A proposito di nostalgia dell’infanzia, mi ha colpito, cara Sara, la tua idea di una preghiera dettata direttamente da Dio come una voce dall’alto. Un’immagine molto poetica, ma che non corrisponde al vero. Certe immagini infantili, una volta cresciuti nella fede e in età, dovrebbero essere superate. Certo, le parole del Padre Nostro ce le ha insegnate Gesù, il Figlio di Dio. Eppure ci sono state tramandate da esseri umani come noi, benché ispirati dallo Spirito Santo. Dello stesso Padre Nostro si trovano nei Vangeli due versioni ben diverse tra loro, quella di Matteo (6,9-13) e quella di Luca (11,2-4).

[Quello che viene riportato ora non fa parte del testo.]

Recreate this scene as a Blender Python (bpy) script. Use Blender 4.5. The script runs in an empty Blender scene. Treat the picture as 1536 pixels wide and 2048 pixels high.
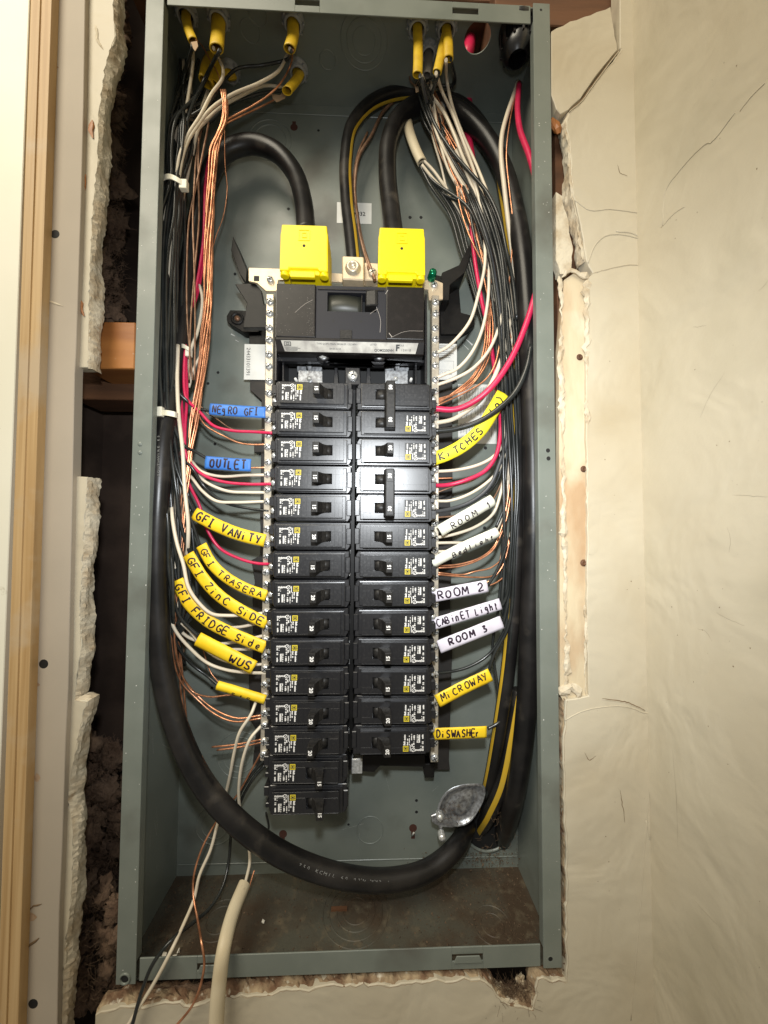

Un’ultima considerazione va fatta sulla preghiera personale. La Chiesa, in cui sono compresi anche il clero e la Santa Sede, in realtà ci stimola a quella preghiera che tu definisci, cara Sara, matura, diretta, responsabile. Papa Francesco lo ha fatto più volte. La preghiera è dialogo con Dio, non può che venire dal cuore ed esprimersi con le parole che ci detta il nostro amore per lui. Le formule sono solo un aiuto. Tuttavia, converrai con me, quando si prega insieme è bene che usiamo tutti le stesse parole. Nel nostro dialogo a tu per tu con il Signore possiamo usare le espressioni che vogliamo. Solo un appunto: non mi risulta che nella preghiera alla Madonna di Guadalupe si aggiunga un «gloria alla Madre». Questa variante è un errore teologico perché può far sembrare che Maria sia una dea accanto alla Trinità Santissima. La Vergine è solo una creatura, la più umile e la più alta, come scriveva il poeta Dante. A lei possiamo rivolgerci con fiducia come Madre di Dio e Madre nostra, certi della sua intercessione presso il suo Figlio Gesù Cristo.